Meet Nadia Zueva

We were lucky to catch up with Nadia Zueva recently and have shared our conversation below.

Nadia, so great to have you with us today. There are so many topics we want to ask you about, but perhaps the one we can start with is burnout. How have you overcome or avoided burnout?

For me, avoiding burnout wasn’t about finding a magic hack, it was about building small rituals and boundaries that actually fit into my chaotic founder life. I learned to treat rest the same way I treat work: scheduled and non-negotiable. That means going to a climbing gym a few times a week, journaling in the mornings, and sometimes just letting myself do nothing without guilt.

another big shift was changing how I look at “failure”, I stopped seeing experiments that didn’t work as wasted effort, and instead framed them as part of the process. That reduced a lot of pressure and made the journey more sustainable.

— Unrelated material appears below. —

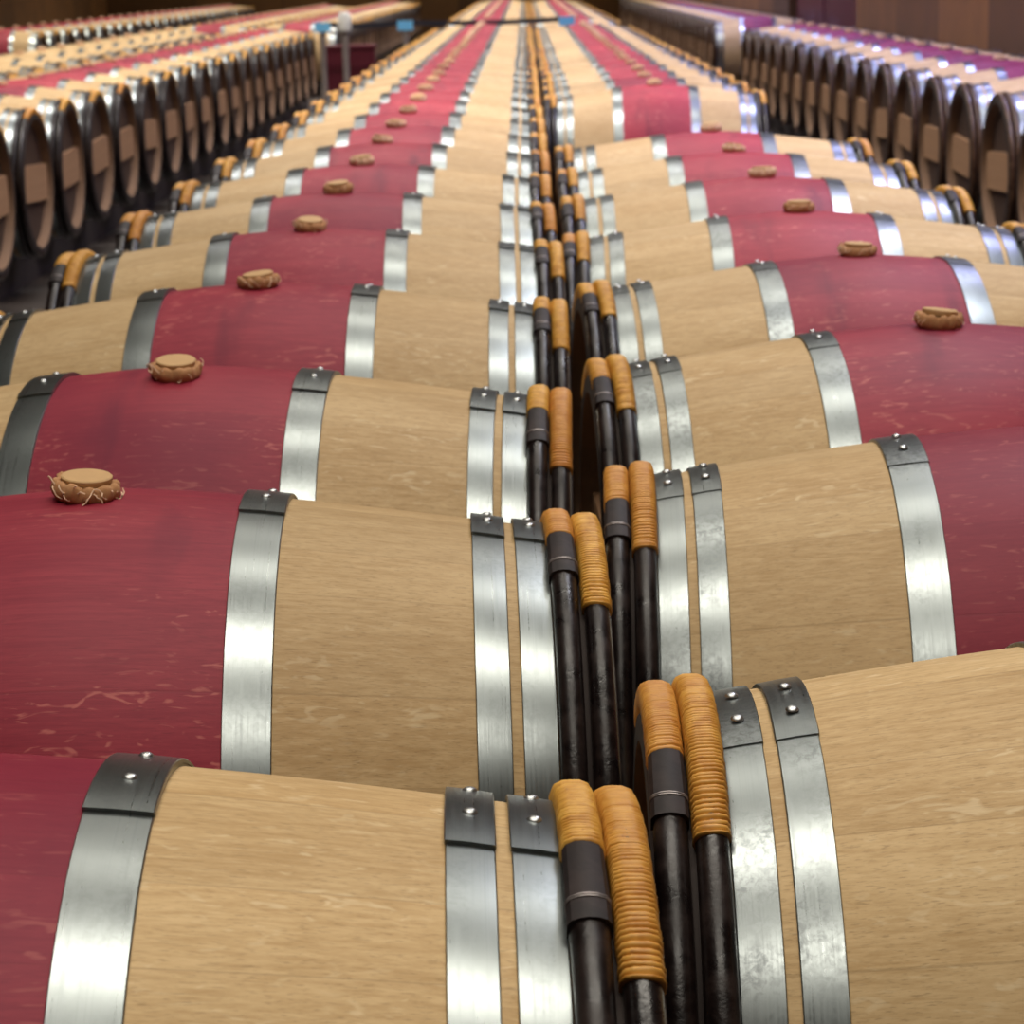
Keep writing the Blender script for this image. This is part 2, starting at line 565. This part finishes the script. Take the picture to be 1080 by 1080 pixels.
def wicker_mesh(xc, rc, a0, a1, seed):
    g = G()
    rnd = random.Random(seed)
    # turns lie flat and close over the top, rounder and looser towards the lower end
    edges = [a0]
    while edges[-1] < a1 - 0.3:
        q = max(0.0, min(1.0, (edges[-1] + 5) / 30))
        edges.append(edges[-1] + math.degrees((0.0031 + 0.0016 * q + rnd.uniform(-.0003, .0003)) / rc))
    edges[-1] = a1
    rows = []
    seg = 16
    per = 6
    for k in range(len(edges) - 1):
        e0, e1 = edges[k], edges[k + 1]
        q = max(0.0, min(1.0, ((e0 + e1) / 2 + 8) / 26))
        rel = 0.0010 + 0.0015 * q
        jit = rnd.uniform(-0.0003, 0.0005)
        lean = rnd.uniform(-0.003, 0.003)
        for i in range(per + (1 if k == len(edges) - 2 else 0)):
            fr = i / per
            rt = 0.0137 - rel + rel * math.sqrt(max(0.0, math.sin(PI * fr))) + jit * math.sin(PI * fr)
            if (k == 0 and i == 0) or (k == len(edges) - 2 and i == per):
                rt = 0.0108
            row = []
            for j in range(seg):
                w = 2 * PI * j / seg
                a = math.radians(e0 + (e1 - e0) * fr) + (0.004 + lean) * math.sin(w + seed)
                cw, sw = math.cos(w), math.sin(w)
                q4 = (abs(cw) ** 3.2 + abs(sw) ** 3.2) ** (-1 / 3.2)
                r = rc + rt * 0.96 * cw * q4
                row.append((xc + rt * 0.96 * sw * q4, -r * math.sin(a), r * math.cos(a)))
            rows.append(row)
    g.grid(rows, True)
    g.cap(rows[0])
    g.cap(rows[-1])
    return g.mesh('wicker_binding', [M['wicker']], True, 55)
def sleeve_mesh(xc, rc, a0, a1):
    g = G()
    rows = []
    n = 14
    for i in range(n + 1):
        f = i / n
        a = math.radians(a0 + (a1 - a0) * f)
        hw = 0.0121 + 0.0008 * f
        top = 0.0122 + 0.0014 * f
        prof = [(-hw, -0.004), (-hw, top - 0.0065), (-hw * .8, top - 0.0028), (-hw * .4, top - .0006), (0, top), (hw * .4, top - .0006), (hw * .8, top - 0.0028), (hw, top - 0.0065), (hw, -0.004)]
        rows.append([(xc + x, -(rc + h) * math.sin(a), (rc + h) * math.cos(a)) for x, h in prof])
    g.grid(rows, True)
    g.cap(rows[0])
    g.cap(rows[-1])
    return g.mesh('bark_splice', [M['sleeve']], True, 30)
def wire_mesh(xc, rc, deg):
    g = G()
    for dd in (0, 0.35):
        a = math.radians(deg + dd)
        pts = []
        for x, h in [(-0.0129, 0.0), (-0.0129, 0.0072), (-0.0104, 0.0108), (-0.0052, 0.0130), (0.0, 0.0137), (0.0052, 0.0130), (0.0104, 0.0108), (0.0129, 0.0072), (0.0129, 0.0)]:
            pts.append((xc + x, -(rc + h) * math.sin(a), (rc + h) * math.cos(a)))
        g.tube(pts, 0.0005, 6)
    return g.mesh('binding_wire', [M['wire']], True, 60)
def cloth_mesh(seed, mat):
    g = G()
    rows = []
    n = 64
    prof = [(0.0285, -0.004), (0.0315, 0.002), (0.0335, 0.008), (0.0325, 0.014), (0.0315, 0.019), (0.0295, 0.0225), (0.027, 0.022), (0.022, 0.020), (0.004, 0.0195)]
    for i, (r, z) in enumerate(prof):
        row = []
        for j in range(n):
            a = 2 * PI * j / n
            p = Vector((math.cos(a) * 2.0, math.sin(a) * 2.0, seed * 3.7))
            fold = noise.noise(p * 1.6) * 0.0045 + 0.0022 * math.sin(11 * a + seed) + noise.noise(p * 4 + Vector((0, 0, i * .6))) * 0.002
            flare = max(0.0, noise.noise(p * 0.8 + Vector((5, 2, 1)))) * 0.010
            k = math.sin(PI * min(1, (i + 0.5) / 7))
            zz = z + (fold * 0.8 + flare * 0.5) * (1 if 2 <= i <= 6 else 0.2)
            row.append(((r + fold * k + flare * k * 0.6) * math.cos(a), (r + fold * k + flare * k * 0.6) * math.sin(a), zz))
        rows.append(row)
    g.grid(rows, True)
    g.cap(rows[-1])
    g.cap(rows[0])
    return g.mesh('jute_wrap', [mat], True, 70)
def disc_mesh(seed):
    g = G()
    n = 40
    m = Matrix.Translation((0, 0, 0.0275)) @ Matrix.Rotation(math.radians(5), 4, Vector((math.cos(seed * 2.1), math.sin(seed * 2.1), 0)))
    prof = [(0.0005, -0.007), (0.0245, -0.007), (0.0258, -0.0015), (0.0258, 0.0015), (0.0246, 0.003), (0.0005, 0.003)]
    g.grid([[tuple(m @ Vector((r * math.cos(2 * PI * j / n), r * math.sin(2 * PI * j / n), z))) for j in range(n)] for r, z in prof], True)
    return g.mesh('wood_disc', [M['disc']], True, 35)
def thread_mesh(seed):
    g = G()
    rnd = random.Random(seed)
    for _ in range(9):
        a = rnd.uniform(0, 2 * PI)
        pts = []
        h = rnd.uniform(0.008, 0.021)
        for i in range(14):
            t = i / 13
            aa = a + t * rnd.uniform(0.9, 1.1) * rnd.choice((1,)) * 0.55
            r = 0.0345 + 0.003 * math.sin(t * PI * 2 + a) + rnd.uniform(-.0006, .0006)
            pts.append((r * math.cos(aa), r * math.sin(aa), h + 0.007 * math.sin(t * PI * 1.7 + a * 3)))
        g.tube(pts, 0.0007, 5)
    return g.mesh('frayed_thread', [M['thread']], True, 60)

BODY = body_mesh()
BODY_PLAIN = body_mesh(96, False, 'plain_staves')
HEADS = {s: head_mesh(s) for s in (-1, 1)}
BARS = {s: bar_mesh(s) for s in (-1, 1)}
HOOPS, HOOPS2 = [], []
for s in (-1, 1):
    for xc, w in ((0.1645, 0.041), (0.3692, 0.0295), (0.4082, 0.0295)):
        HOOPS.append((hoop_mesh(s * xc, w, M['steel']), rivet_mesh(s * xc, -2.5), rivet_mesh(s * xc, -15)))
        HOOPS2.append((hoop_mesh(s * xc, w, M['steel2'], (-38, 9.5), lift=0.0010), rivet_mesh(s * xc, 2.5), rivet_mesh(s * xc, -7.5)))
# right end: inner hoop spliced, outer long binding; left end: outer spliced, inner long binding
WOODS, WOODS_BROWN = [], []
for k, (x, r, splice) in enumerate(((XC, RC, True), (XD, RD, False), (-XC, RC, False), (-XD, RD, True))):
    wh = wood_hoop_mesh(x, r, k + 2, M['bark'])
    WOODS_BROWN.append((wood_hoop_mesh(x, r, k + 2, M['bark2']), None, None, None))
    if splice:
        a0, a1 = (7.0, 21.0) if x > 0 else (11.5, 24.5)
        WOODS.append((wh, wicker_mesh(x, r, -40, a0 + .5, k), sleeve_mesh(x, r, a0, a1), wire_mesh(x, r, a1 - 3.6)))
    else:
        WOODS.append((wh, wicker_mesh(x, r, -46, 28.0, k), None, None))
BUNGS = [(cloth_mesh(k + 1, M['cloth']), disc_mesh(k + 1), thread_mesh(k + 1)) for k in range(4)]
BUNGS_PALE = [(cloth_mesh(k + 1, M['farcloth']), b[1], b[2]) for k, b in enumerate(BUNGS)]

def low_mesh(red=True, wick=True):
    """whole barrel for the far, few-pixel copies"""
    n = 28
    g = G()
    xs = [-L2, -0.423, -0.393, -0.354, -0.185, -0.144, 0, 0.144, 0.185, 0.354, 0.393, 0.423, L2]
    prof = [(-0.438, 0.001), (-0.438, 0.262), (-L2, 0.27)] + [(x, R_(x)) for x in xs] + [(L2, 0.27), (0.438, 0.262), (0.438, 0.001)]
    def mi(i, j):
        xm = abs((prof[i][0] + prof[i + 1][0]) / 2)
        if i <= 0 or i >= len(prof) - 2:
            return 2
        if i <= 2 or i >= len(prof) - 4:
            return 8
        if xm > 0.424:
            return 9
        return 1 if red and xm < 0.15 else 0
    g.grid([ringpts(x, r, n) for x, r in prof], True, mi)
    for s in (-1, 1):
        for xc, w in ((0.1645, 0.041), (0.3692, 0.0295), (0.4082, 0.0295)):
            xa, xb = s * (xc - w / 2), s * (xc + w / 2)
            g.grid([ringpts(x, r, n) for x, r in ((xa, R_(xa) - .001), (xa, R_(xa) + .003), (xb, R_(xb) + .003), (xb, R_(xb) - .001))], True, 3)
        b0 = len(g.mi)
        arc_tube(g, s * XC, RC, 0, 360, n, lambda f, a: 0.0116, 6, True)
        arc_tube(g, s * XD, RD, 0, 360, n, lambda f, a: 0.0116, 6, True)
        for q in range(b0, len(g.mi)):
            g.mi[q] = 4
        if wick:
            b0 = len(g.mi)
            lo, hi = ((9, 32) if s > 0 else (32, 9))
            arc_tube(g, s * XC, RC, -44, lo, 10, lambda f, a: 0.0137, 6)
            arc_tube(g, s * XD, RD, -44, hi, 10, lambda f, a: 0.0137, 6)
            for q in range(b0, len(g.mi)):
                g.mi[q] = 5
        y0 = 0.17
        b0 = len(g.mi)
        g.box((s * 0.446, 0, 0), (0.016, 0.48, 0.14))
        for q in range(b0, len(g.mi)):
            g.mi[q] = 7
    b0 = len(g.mi)
    g.grid([[(r * math.cos(2 * PI * j / 8), r * math.sin(2 * PI * j / 8), z) for j in range(8)] for r, z in ((0.032, 0.348), (0.034, 0.366), (0.026, 0.378), (0.001, 0.378))], True)
    for q in range(b0, len(g.mi)):
        g.mi[q] = 6
    return g.mesh('far_barrel', [M['oak'], M['red'], M['head'], M['steel'], M['bark' if wick else 'bark2'], M['wicker'], M['farcloth'], M['bar'], M['chime'], M['darkend']], True, 35)
LOW = {(r, w): low_mesh(r, w) for r in (True, False) for w in (True, False)}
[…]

I still work long hours, but the difference is I don’t feel like I’m running on empty anymore. I’ve built habits that recharge me along the way. On weekends I try to switch off completely: sometimes I’ll drive to nearby towns just to have breakfast, and every Sunday I stick to my Japanese lessons. Learning languages feels like its own kind of meditation — my brain resets and recharges.

Thanks for sharing that. So, before we get any further into our conversation, can you tell our readers a bit about yourself and what you’re working on?

I’m the co-founder & CEO of Aesty, a fashion-tech startup that I’m building together with my husband and co-founder, Andrei Rychkov. We like to call it a “cookbook for outfits” The idea is simple but powerful: you upload or find outfits you love, and our AI shows you how those looks would work on you personally, while also suggesting pieces from your own wardrobe or shoppable links.

What excites me most is that we’re not just building another shopping app, we’re creating a tool that makes fashion more personal, playful, and accessible. People often spend hours scrolling for inspiration, but still struggle to connect it to their real life. With Aesty, it becomes instant and interactive.

For us, the most exciting part is seeing how users respond – the spark when someone tries on a Pinterest look they’ve saved for years, and suddenly it feels real. That’s why Andrei and I started Aesty, and why we’re so energized about where it’s going next.

If you had to pick three qualities that are most important to develop, which three would you say matter most?

1. Boredom. I left my full-time job 2y ago simply because I was bored – and that boredom pushed me to create something of my own!

2. Consistency. Saying no to giving up. I kept posting reels every single day for half a year, even when they barely got views at the beginning. That discipline paid off later.

3. People who believe in you. Having my husband as both co-founder and like-minded partner made the hard parts less scary and the wins even sweeter for both of us. My parents and friends also supported my venture.

so don’t ignore boredom, it’s a signal. Stay consistent even when no one’s watching. And if you can, build with someone who shares your vision — it changes everything.

Thanks so much for sharing all these insights with us today. Before we go, is there a book that’s played in important role in your development?

Three books that had a huge impact on me as a founder are The Lean Startup, The Mom Test, and Zero to One.

“The Lean Startup” taught me to see every step as an experiment, launch fast, measure, learn, repeat!
“The Mom Test” showed me how to ask questions that get real insights instead of polite yeses
“Zero to One” pushed me to think bigger, not just iterate, but ask how what I’m building could be truly different and valuable and show me a ton of examples

Together, they shaped the way I work: test fast, listen carefully, and always keep an ambitious vision in mind.